▶ [What you need to do] Repeat every line of the material, character for character.

▶ [Provided material]
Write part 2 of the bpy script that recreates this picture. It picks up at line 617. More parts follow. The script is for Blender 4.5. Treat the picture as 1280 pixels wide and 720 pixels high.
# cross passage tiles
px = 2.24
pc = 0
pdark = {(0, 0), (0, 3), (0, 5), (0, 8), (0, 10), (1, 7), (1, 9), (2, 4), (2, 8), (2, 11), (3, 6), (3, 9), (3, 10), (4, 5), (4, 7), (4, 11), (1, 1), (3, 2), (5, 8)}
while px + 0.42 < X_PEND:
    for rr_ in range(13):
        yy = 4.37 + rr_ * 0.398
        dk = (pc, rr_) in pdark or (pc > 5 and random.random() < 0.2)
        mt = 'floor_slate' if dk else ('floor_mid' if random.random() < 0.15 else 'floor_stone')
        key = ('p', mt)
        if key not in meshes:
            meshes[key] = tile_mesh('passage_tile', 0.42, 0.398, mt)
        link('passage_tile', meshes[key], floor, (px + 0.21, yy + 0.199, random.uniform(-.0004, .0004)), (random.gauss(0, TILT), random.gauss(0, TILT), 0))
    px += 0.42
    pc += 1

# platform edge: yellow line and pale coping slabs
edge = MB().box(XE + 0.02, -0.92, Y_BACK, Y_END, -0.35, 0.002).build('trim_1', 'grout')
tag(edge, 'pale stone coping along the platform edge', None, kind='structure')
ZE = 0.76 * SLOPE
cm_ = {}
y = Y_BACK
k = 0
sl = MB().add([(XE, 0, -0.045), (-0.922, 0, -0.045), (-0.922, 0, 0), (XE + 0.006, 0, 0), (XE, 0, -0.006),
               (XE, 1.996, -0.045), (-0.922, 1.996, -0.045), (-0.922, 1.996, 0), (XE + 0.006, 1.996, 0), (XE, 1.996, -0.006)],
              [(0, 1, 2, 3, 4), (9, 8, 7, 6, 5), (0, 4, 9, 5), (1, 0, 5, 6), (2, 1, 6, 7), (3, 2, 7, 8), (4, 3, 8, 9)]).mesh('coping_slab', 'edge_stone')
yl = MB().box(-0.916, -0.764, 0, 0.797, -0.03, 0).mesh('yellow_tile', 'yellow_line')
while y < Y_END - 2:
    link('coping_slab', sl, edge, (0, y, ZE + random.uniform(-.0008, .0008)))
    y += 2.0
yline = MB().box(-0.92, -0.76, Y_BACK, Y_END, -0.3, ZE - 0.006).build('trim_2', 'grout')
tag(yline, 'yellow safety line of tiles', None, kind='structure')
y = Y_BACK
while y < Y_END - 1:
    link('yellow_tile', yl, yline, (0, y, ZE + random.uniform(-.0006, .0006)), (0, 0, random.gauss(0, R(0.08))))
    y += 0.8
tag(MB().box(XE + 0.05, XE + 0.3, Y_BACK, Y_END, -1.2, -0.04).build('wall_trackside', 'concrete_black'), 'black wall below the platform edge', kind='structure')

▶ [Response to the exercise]
Write part 2 of the bpy script that recreates this picture. It picks up at line 617. More parts follow. The script is for Blender 4.5. Treat the picture as 1280 pixels wide and 720 pixels high.
# cross passage tiles
px = 2.24
pc = 0
pdark = {(0, 0), (0, 3), (0, 5), (0, 8), (0, 10), (1, 7), (1, 9), (2, 4), (2, 8), (2, 11), (3, 6), (3, 9), (3, 10), (4, 5), (4, 7), (4, 11), (1, 1), (3, 2), (5, 8)}
while px + 0.42 < X_PEND:
    for rr_ in range(13):
        yy = 4.37 + rr_ * 0.398
        dk = (pc, rr_) in pdark or (pc > 5 and random.random() < 0.2)
        mt = 'floor_slate' if dk else ('floor_mid' if random.random() < 0.15 else 'floor_stone')
        key = ('p', mt)
        if key not in meshes:
            meshes[key] = tile_mesh('passage_tile', 0.42, 0.398, mt)
        link('passage_tile', meshes[key], floor, (px + 0.21, yy + 0.199, random.uniform(-.0004, .0004)), (random.gauss(0, TILT), random.gauss(0, TILT), 0))
    px += 0.42
    pc += 1

# platform edge: yellow line and pale coping slabs
edge = MB().box(XE + 0.02, -0.92, Y_BACK, Y_END, -0.35, 0.002).build('trim_1', 'grout')
tag(edge, 'pale stone coping along the platform edge', None, kind='structure')
ZE = 0.76 * SLOPE
cm_ = {}
y = Y_BACK
k = 0
sl = MB().add([(XE, 0, -0.045), (-0.922, 0, -0.045), (-0.922, 0, 0), (XE + 0.006, 0, 0), (XE, 0, -0.006),
               (XE, 1.996, -0.045), (-0.922, 1.996, -0.045), (-0.922, 1.996, 0), (XE + 0.006, 1.996, 0), (XE, 1.996, -0.006)],
              [(0, 1, 2, 3, 4), (9, 8, 7, 6, 5), (0, 4, 9, 5), (1, 0, 5, 6), (2, 1, 6, 7), (3, 2, 7, 8), (4, 3, 8, 9)]).mesh('coping_slab', 'edge_stone')
yl = MB().box(-0.916, -0.764, 0, 0.797, -0.03, 0).mesh('yellow_tile', 'yellow_line')
while y < Y_END - 2:
    link('coping_slab', sl, edge, (0, y, ZE + random.uniform(-.0008, .0008)))
    y += 2.0
yline = MB().box(-0.92, -0.76, Y_BACK, Y_END, -0.3, ZE - 0.006).build('trim_2', 'grout')
tag(yline, 'yellow safety line of tiles', None, kind='structure')
y = Y_BACK
while y < Y_END - 1:
    link('yellow_tile', yl, yline, (0, y, ZE + random.uniform(-.0006, .0006)), (0, 0, random.gauss(0, R(0.08))))
    y += 0.8
tag(MB().box(XE + 0.05, XE + 0.3, Y_BACK, Y_END, -1.2, -0.04).build('wall_trackside', 'concrete_black'), 'black wall below the platform edge', kind='structure')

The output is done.